CATANIA, Italy -- At a technical seminar devoted to some of its leading edge R&D and manufacturing activities, STMicroelectronics (NYSE: STM), one of the world's leading manufacturers of semiconductor devices, today disclosed further significant advances it has achieved in the field of light-emitting silicon technology. Among other applications, the enhanced technology will allow ST to enter the market for optocouplers in the near future.

Silicon, the second most common element found on earth, is the material used to fabricate almost all of the integrated circuits ("silicon chips") used in today's electronic equipment such as PCs, mobile phones and set-top boxes. Silicon's ability to act as a detector of light signals has been long known and successfully exploited in technologies such as ST's digital camera chips. However, the physical properties of pure silicon are not conducive to the emission of light and this function has traditionally been accomplished by more expensive compound semiconductor materials formed by combinations of rarer and more expensive elements such as gallium, arsenic and indium.

Last year, ST announced a breakthrough technology that allowed silicon-based devices to emit light with an efficiency that was some two orders of magnitude better than the best previously achieved results with silicon, allowing these devices to reach, for the first time, efficiencies comparable to those of more expensive compound semiconductors while retaining the cost advantages of high-volume silicon technology.

"Since then, ST has made substantial further progress towards turning this pioneering research into both near-term commercial products and potentially disruptive new technologies," said Dr. Salvo Coffa, Research Director of the SST (Soft Computing, Si-optics and post-silicon Technologies) group within ST's Corporate R&D organization.

The results announced by ST in October 2002 already went far beyond the existing state-of-the art in silicon-based light emission, making ST the first semiconductor manufacturer in the world to be in a position to consider the integration of Si-based light emitting technology into products such as optocouplers, for which there is already a substantial world market based on more expensive non-silicon technologies, as well as entirely new types of product that exploit ST's ability to integrate the all three functions of light emission, light waveguides and light detectors on a single silicon chip that can be manufactured at low cost on high-volume production lines.

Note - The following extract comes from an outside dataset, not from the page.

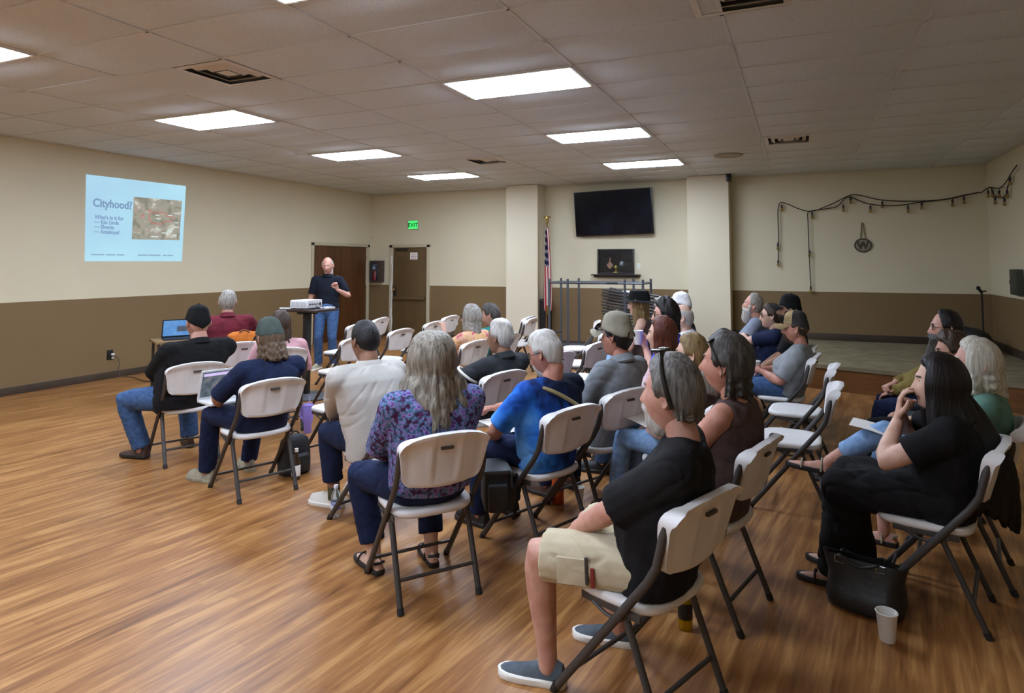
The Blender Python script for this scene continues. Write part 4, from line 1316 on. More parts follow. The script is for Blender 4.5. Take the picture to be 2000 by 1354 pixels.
def pattern(name, stops, scale, kind='VORONOI', warp=.3, rough=.9):
    m, N, L, b = nodes_of(name, rough, .2)
    tc = N.new('ShaderNodeTexCoord'); mp = N.new('ShaderNodeMapping'); mp.inputs['Scale'].default_value = scale
    nz = N.new('ShaderNodeTexNoise'); nz.inputs['Scale'].default_value = 2.0; nz.inputs['Detail'].default_value = 3
    ad = N.new('ShaderNodeMix'); ad.data_type = 'RGBA'; ad.blend_type = 'ADD'; ad.inputs['Factor'].default_value = warp
    L.new(tc.outputs['Object'], mp.inputs['Vector']); L.new(mp.outputs['Vector'], nz.inputs['Vector'])
    L.new(mp.outputs['Vector'], ad.inputs['A']); L.new(nz.outputs['Color'], ad.inputs['B'])
    if kind == 'VORONOI':
        t = N.new('ShaderNodeTexVoronoi'); t.inputs['Scale'].default_value = 1; out = t.outputs['Distance']
        t2 = N.new('ShaderNodeTexNoise'); t2.inputs['Scale'].default_value = .55; L.new(ad.outputs['Result'], t2.inputs['Vector'])
        mx = N.new('ShaderNodeMath'); mx.operation = 'MULTIPLY_ADD'; mx.inputs[1].default_value = .55; L.new(t2.outputs['Fac'], mx.inputs[2]); L.new(out, mx.inputs[0]); out = mx.outputs[0]
    else:
        t = N.new('ShaderNodeTexNoise'); t.inputs['Scale'].default_value = 1; t.inputs['Detail'].default_value = 4; t.inputs['Distortion'].default_value = .8; out = t.outputs['Fac']
    L.new(ad.outputs['Result'], t.inputs['Vector'])
    r = ramp(N, stops); L.new(out, r.inputs['Fac']); L.new(r.outputs['Color'], b.inputs['Base Color'])
    return m
C_PURPLE = pattern('purple_print', [(.30, '#31274f'), (.47, '#53407f'), (.58, '#6a4378'), (.68, '#8d7fb8'), (.8, '#43708c'), (.95, '#4a2147')], (50, 50, 50), warp=.6)
C_FLORAL = pattern('floral_print', [(.3, '#c08a5c'), (.45, '#d8b07c'), (.56, '#d9a292'), (.66, '#b5485a'), (.76, '#dcc09a'), (.9, '#3a2226')], (14, 14, 14), 'NOISE')
C_PLAID = pattern('pink_check', [(.35, '#c9a0a4'), (.5, '#e0c4c6'), (.65, '#b9848c')], (30, 30, 30), 'NOISE')
C_CAMO = pattern('camo_sock', [(.38, '#2f3222'), (.5, '#4a4a30'), (.6, '#6f6d52'), (.62, '#1f2018')], (26, 26, 26), 'NOISE')
def tiedye():
    m, N, L, b = nodes_of('tie_dye', .85, .2)
    tc = N.new('ShaderNodeTexCoord'); mp = N.new('ShaderNodeMapping'); mp.inputs['Scale'].default_value = (7, 7, 5)
    nz = N.new('ShaderNodeTexNoise'); nz.inputs['Scale'].default_value = 1; nz.inputs['Detail'].default_value = 5; nz.inputs['Distortion'].default_value = .5
    L.new(tc.outputs['Object'], mp.inputs['Vector']); L.new(mp.outputs['Vector'], nz.inputs['Vector'])
    sp = N.new('ShaderNodeSeparateXYZ'); L.new(tc.outputs['Object'], sp.inputs[0])
    # sleeves pale to bright blue, body deep
    mr = N.new('ShaderNodeMapRange'); mr.inputs['From Min'].default_value = .97; mr.inputs['From Max'].default_value = .62; mr.inputs['To Min'].default_value = -.22; mr.inputs['To Max'].default_value = .10
    L.new(sp.outputs['Z'], mr.inputs['Value'])
    a = N.new('ShaderNodeMath'); L.new(nz.outputs['Fac'], a.inputs[0]); L.new(mr.outputs['Result'], a.inputs[1])
    mx = N.new('ShaderNodeMapRange'); mx.inputs['From Min'].default_value = -.22; mx.inputs['From Max'].default_value = .05; mx.inputs['To Min'].default_value = .3; mx.inputs['To Max'].default_value = -.12
    L.new(sp.outputs['X'], mx.inputs['Value'])
    a2 = N.new('ShaderNodeMath'); L.new(a.outputs[0], a2.inputs[0]); L.new(mx.outputs['Result'], a2.inputs[1])
    r = ramp(N, [(.28, '#0c1730'), (.42, '#142a5c'), (.55, '#1d4da0'), (.68, '#2a6fd0'), (.88, '#4c97ea'), (1, '#6fb0f0')])
    L.new(a2.outputs[0], r.inputs['Fac']); L.new(r.outputs['Color'], b.inputs['Base Color'])
    return m
C_TIE = tiedye()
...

Already, ST has produced fully working prototypes of a completely silicon-based optocoupler that demonstrate that all-silicon devices can deliver similar performance to that of traditional devices while offering the cost benefits of silicon manufacturing. "Comparing the performance of our first prototypes with that of existing devices and considering the improvements we have already made to the initial technology, we expect to reach the commercial crossover point in around six months," said Coffa.

In fact, Coffa's team has not only increased the external quantum efficiency of its light-emitting devices by a factor 1.5, which already exceeds the quantum efficiency of traditional semiconductor materials, but also increased the maximum emitted power by a factor 50. As a result, ST is now able to produce more than 1mW of emitted light power for each square millimetre of silicon.

"Given that we already know from our current research that it will be possible to increase this performance by at least another order of magnitude, we are on the threshold of opening up entirely new industrial applications in the fields of displays and even solid state illumination. In addition to targeting the large existing market for conventional optocouplers, ST will be aggressively pursuing these novel applications," said Coffa.